(Mc 16,9-15) |
Jesús inicia la confirmación y testimonio de su Resurrección. Ha resucitado, pero no le creen, ni siquiera sus mismos amigos y discípulos. María Magdalena, de la que había expulsado siete demonios, es a la primera que anuncia su Resurrección, pero, comunicado a los discípulos, no le creen. Luego se manifiesta a los de Emaús y estos, de regreso, a Jerusalén, tampoco son creídos. Están derrotados, fracasados y llenos de oscuridad.
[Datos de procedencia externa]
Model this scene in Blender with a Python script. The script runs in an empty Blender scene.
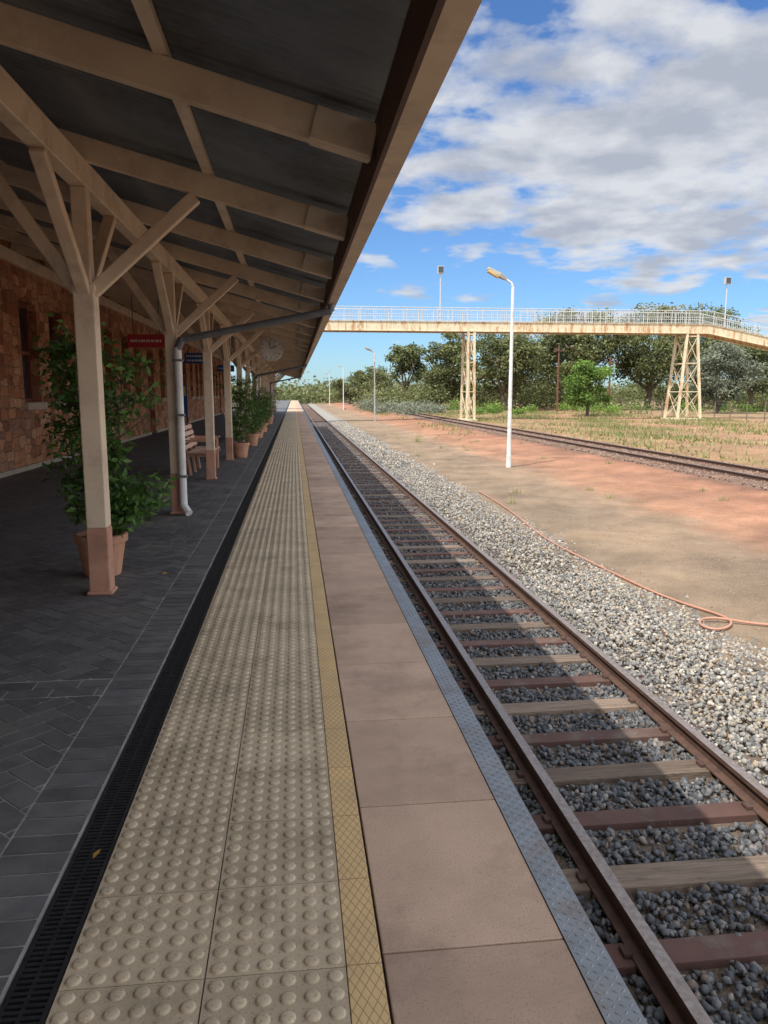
import bpy, math, random
import numpy as np
from mathutils import Vector, Matrix
random.seed(7); RS=np.random.RandomState(7)
C=bpy.context.scene.collection

# ------------------------------------------------------------------ materials
def _new(name):
    m=bpy.data.materials.new(name); m.use_nodes=True
    nt=m.node_tree; nt.nodes.clear()
    out=nt.nodes.new('ShaderNodeOutputMaterial')
    b=nt.nodes.new('ShaderNodeBsdfPrincipled')
    nt.links.new(b.outputs[0],out.inputs[0])
    return m,nt,b,out
def N(nt,t,**k):
    n=nt.nodes.new(t)
    for a,v in k.items(): setattr(n,a,v)
    return n
def noise(nt,vec,scale,detail=5,rough=.6):
    n=N(nt,'ShaderNodeTexNoise'); n.inputs['Scale'].default_value=scale
    n.inputs['Detail'].default_value=detail; n.inputs['Roughness'].default_value=rough
    nt.links.new(vec,n.inputs['Vector']); return n.outputs['Fac']
def ramp(nt,fac,stops,interp='LINEAR'):
    r=N(nt,'ShaderNodeValToRGB'); r.color_ramp.interpolation=interp
    e=r.color_ramp.elements
    while len(e)<len(stops): e.new(.5)
    for i,(p,c) in enumerate(stops):
        e[i].position=p; e[i].color=(*c,1) if len(c)==3 else c
    nt.links.new(fac,r.inputs[0]); return r.outputs[0]
def mix(nt,f,a,b,mode='MIX'):
    m=N(nt,'ShaderNodeMix',data_type='RGBA',blend_type=mode)
    for sock,v in ((m.inputs[0],f),(m.inputs[6],a),(m.inputs[7],b)):
        if hasattr(v,'links'): nt.links.new(v,sock)
        elif isinstance(v,(int,float)): sock.default_value=v
        else: sock.default_value=(*v,1)
    return m.outputs[2]
def M(nt,op,a,b=None,c=None,clamp=False):
    m=N(nt,'ShaderNodeMath',operation=op,use_clamp=clamp)
    for i,v in enumerate((a,b,c)):
        if v is None: continue
        if hasattr(v,'links'): nt.links.new(v,m.inputs[i])
        else: m.inputs[i].default_value=v
    return m.outputs[0]
def MR(nt,v,a,b,c,d):
    n=N(nt,'ShaderNodeMapRange'); nt.links.new(v,n.inputs[0])
    for i,x in enumerate((a,b,c,d)): n.inputs[i+1].default_value=x
    return n.outputs[0]
def obj_vec(nt,scale=(1,1,1)):
    tc=N(nt,'ShaderNodeTexCoord'); mp=N(nt,'ShaderNodeMapping')
    mp.inputs['Scale'].default_value=scale
    nt.links.new(tc.outputs['Object'],mp.inputs[0]); return mp.outputs[0]
def bumpn(nt,b,h,strength,dist=.01):
    n=N(nt,'ShaderNodeBump'); n.inputs['Strength'].default_value=strength; n.inputs['Distance'].default_value=dist
    nt.links.new(h,n.inputs['Height']); nt.links.new(n.outputs[0],b.inputs['Normal'])
def mat(name,c1,c2=None,scale=4,rough=.8,bump=0,bscale=60,tint=False,metal=0,stain=None,sscale=1.2,vs=(1,1,1),lo=.35,hi=.65,bdist=.01,spec=.3,speck=None):
    m,nt,b,out=_new(name)
    v=obj_vec(nt,vs)
    if c2 is None: c2=tuple(x*.8 for x in c1)
    col=ramp(nt,noise(nt,v,scale,8),[(lo,c1),(hi,c2)])
    if stain:
        f=ramp(nt,noise(nt,v,sscale,8,.7),[(.5,(0,0,0)),(.68,(1,1,1))])
        col=mix(nt,f,col,stain)
    if speck:
        f=ramp(nt,noise(nt,v,speck,3,.5),[(.30,(.62,.60,.58)),(.42,(1,1,1)),(.62,(1,1,1)),(.75,(1.22,1.2,1.18))])
        col=mix(nt,1.0,col,f,'MULTIPLY')
    if tint:
        a=N(nt,'ShaderNodeAttribute',attribute_name='tint')
        col=mix(nt,1.0,col,a.outputs['Color'],'MULTIPLY')
    nt.links.new(col,b.inputs['Base Color'])
    b.inputs['Roughness'].default_value=rough; b.inputs['Metallic'].default_value=metal
    b.inputs['Specular IOR Level'].default_value=spec
    if bump: bumpn(nt,b,noise(nt,v,bscale,6),bump,bdist)
    return m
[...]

¿Y nosotros, mil novecientos ochenta y cuatro años aproximadamente después, cómo estamos? ¿Creemos? No hay duda que partimos con ventaja, porque tenemos el testimonio de todos ellos, y el de la santa Madre Iglesia, que lo ha guardado, custodiado, proclamado y transmitidos hasta nuestros día. Y continúa haciéndolo.
Sin embargo, experimentamos dudas, miedos y vacilaciones ante el compromiso de seguirle plenamente. Muchos por respeto humano e intereses nadamos entre dos aguas. Otros, asediados por nuestras debilidades, temores y pecados encendemos una vela al diablo y otra a Dios. Jesús se nos presenta personalmente. No quiere que nuestra fe se debilite y nos anima a descubrirle. Ante la perplejidad negativa, cerrada y tozuda de los apóstoles, se les presenta a los once reunidos en el Cenáculo. Y les echa en cara su dureza de corazón por no creer a aquellos que les habían visto. Y les envía a proclamar el Evangelio a todo el mundo.
Un Evangelio que trae una buena noticia. Un mensaje de salvación, de liberación, de triunfo sobre la muerte. Un mensaje que anuncia un Resucitado que testimonia el triunfo sobre la muerte y el amor del Padre a los hombres, a los que les promete también la resurrección por los méritos de su Hijo Jesús Resucitado para Gloria del Padre.